Ayer al salir del trabajo por la noche (sí, por la noche) me encontré con una típica tormenta de final de verano, con sus truenos, sus relámpagos y toda la parafernalia meteorológica que la acompaña.
Se puede decir que mi relación con la lluvia sobre la bici es una mezcla de amor-odio. Por una parte están las salpicaduras, el agobio del chubasquero y la incomodidad de manejar la bicicleta en unas condiciones complicadas. Por otro lado está la sensación de libertad, la agilidad, la superioridad frente a las cuatro ruedas, e incluso el júbilo si uno aprende a divertirse en vez de empeñarse en luchar y quejarse (la naturaleza no es el enemigo).
Siempre llevo en la maleta de la bici un chubasquero para estas ocasiones pero como aún es verano y a pesar de la tormenta, no hace frío por estas latitudes, decidí por una vez no usarlo y fundirme completamente con la lluvia. Aunque sé que es una pequeña locura inasequible al día a día, asumí el empapamiento y decidí no huir del agua por una vez, sino disfrutar de ella.

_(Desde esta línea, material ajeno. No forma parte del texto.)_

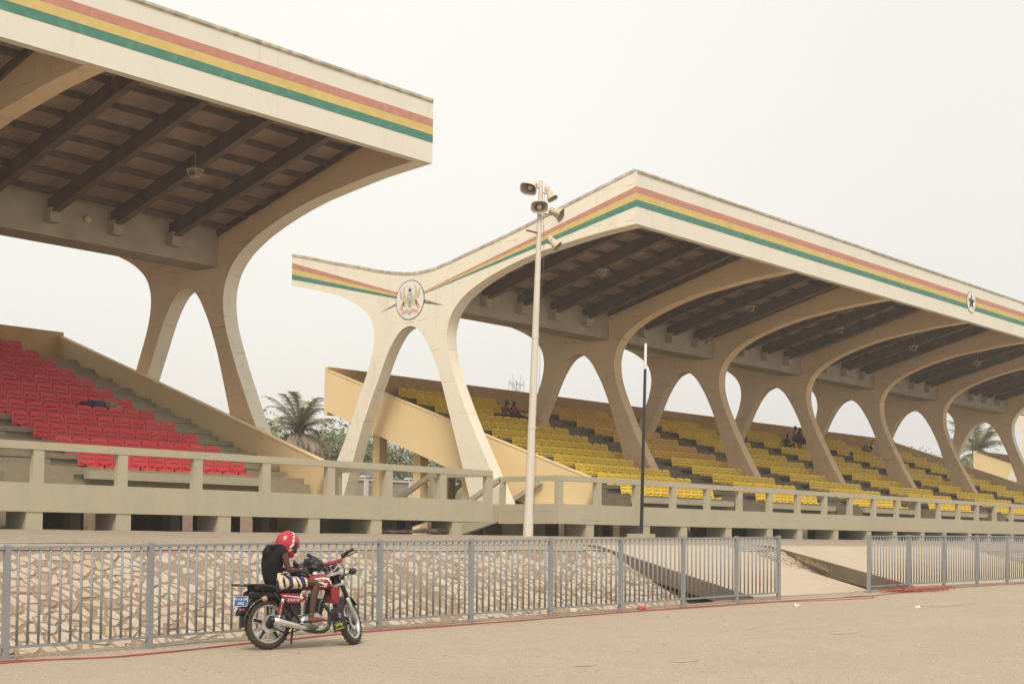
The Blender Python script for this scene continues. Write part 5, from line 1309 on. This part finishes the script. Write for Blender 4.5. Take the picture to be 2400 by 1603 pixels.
# helmet
hc = V((.283,0,1.262)); hf = V((.72,0,-.69)).normalized(); hu = V((.69,0,.72)).normalized(); hs_ = hf.cross(hu); rt = Matrix((hf, hs_, hu)).transposed()
M_hel = mat('helmet_red', (.46,.022,.04), amt=.08, scale=6, rough=.22, spec=.6)
hb2 = MB(); NN, MM = 36, 26
for i in range(MM+1):
    ph = math.pi*i/MM*.86
    for k in range(NN):
        t = 2*math.pi*k/NN; d = V((math.sin(ph)*math.cos(t), math.sin(ph)*math.sin(t), math.cos(ph)))
        p = V((d.x*.150, d.y*.125, d.z*.145))
        if d.z < 0: p.z *= 1.20; p.x += .022*max(0,d.x)
        if d.x > .55 and -.45 < d.z < .25: p.x -= .012
        if d.x > .6 and d.z < -.35: p.x += .014
        hb2.v.append(tuple(hc+rt@p))
for i in range(MM):
    for k in range(NN):
        l = (k+1) % NN; ph = math.pi*(i+.5)/MM*.86; t = 2*math.pi*(k+.5)/NN; d = V((math.sin(ph)*math.cos(t), math.sin(ph)*math.sin(t), math.cos(ph)))
        mi = 0
        if d.x > .50 and -.42 < d.z < .22: mi = 1
        elif d.z < -.80: mi = 1
        elif abs(d.y) > .62 and (d.x-.34)**2/.035+(d.z-.02)**2/.10 < 1: mi = 1
        elif abs(d.y) > .35 and -.10 < d.x-.02+.45*d.z < .05 and d.z > -.55: mi = 2
        elif d.x > .25 and abs(d.z-.62) < .09 and abs(d.y) < .5: mi = 2
        hb2.f.append((i*NN+k,(i+1)*NN+k,(i+1)*NN+l,i*NN+l)); hb2.mi.append(mi)
hb2.build('helmet', [M_hel, mat('visor_black',(.015,.015,.018),rough=.15,spec=.7), mat('helmet_white',(.75,.72,.68),rough=.25)], rd, smooth=True)
# phone and the two bags
ph_ = MB(); ph_.obox((.415,-.005,.965), (.055,0,.02), (0,.032,0), (-.002,0,.006)); ph_ = ph_.build('phone', mat('phone_dark',(.05,.08,.09),rough=.2)); tag(ph_, 'dark mobile phone held in the hands of the motorcycle rider', 'phone')
def bag(c, r, lab, seed):
    f = MB(); f.ell((0,0,0), r, 30, 22, fn=lambda p, d: p*(1+.16*noise.noise(d*2.2+V((seed,0,0)))+.10*(1-2*abs(noise.noise(d*5+V((0,seed,0)))))+ .05*noise.noise(d*11)))
    f.tube([(0,0,r[2]*.8),(-.03,.01,r[2]*1.15),(-.07,.02,r[2]*1.28)], [.03,.018,.03], 7)
    o = f.build('plastic_bag', M_bag, smooth=True); o.location = bike_pt(c); o.rotation_euler = (0,0,BA); tag(o, lab, 'bag', 'black plastic bags on the motorcycle'); return o
RB = Matrix.Rotation(BA, 4, 'Z') @ Matrix.Rotation(R(-2.5), 4, 'X')
def bike_pt(p): return V(BX0) + RB @ V(p)
ph_.location = BX0; ph_.rotation_euler = bike.rotation_euler
bag((.435,.0,.895), (.105,.13,.10), 'shiny black plastic bag resting on the lap of the rider', 3)
bag((.71,.13,.99), (.12,.12,.105), 'rounded black plastic bag hung on the handlebar of the motorcycle', 8)

# ------------------------------------------------------------------ haze in the air
hzb = MB(); hzb.box(-155, 405, -65, 605, -3, 34)
hm = bpy.data.materials.new('haze'); hm.use_nodes = True; n = hm.node_tree; n.nodes.clear()
ho = n.nodes.new('ShaderNodeOutputMaterial'); hv = n.nodes.new('ShaderNodeVolumePrincipled')
hv.inputs['Color'].default_value = (.99,.95,.89,1); hv.inputs['Density'].default_value = .0013; hv.inputs['Anisotropy'].default_value = .2
n.links.new(hv.outputs[0], ho.inputs['Volume'])
hz_ = hzb.build('haze', hm); tag(hz_, kind='stuff'); hz_['label'] = 'thin warm haze in the air over the square'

Nada más salir, guardé todas las cosas que suelo llevar en los bolsillos como el teléfono móvil y las llaves en mi maleta estanca, y me eché a la calle a disfrutar de cada kilómetro hasta mi casa, a sabiendas de que al llegar a ella me esperaba un buena ducha y un cambio completo de ropa. Creedme, es una sensación de la que se aprende mucho, y que recomiendo experimentar cada cierto tiempo, como ejercicio para recordar quiénes somos y dónde nos encontramos.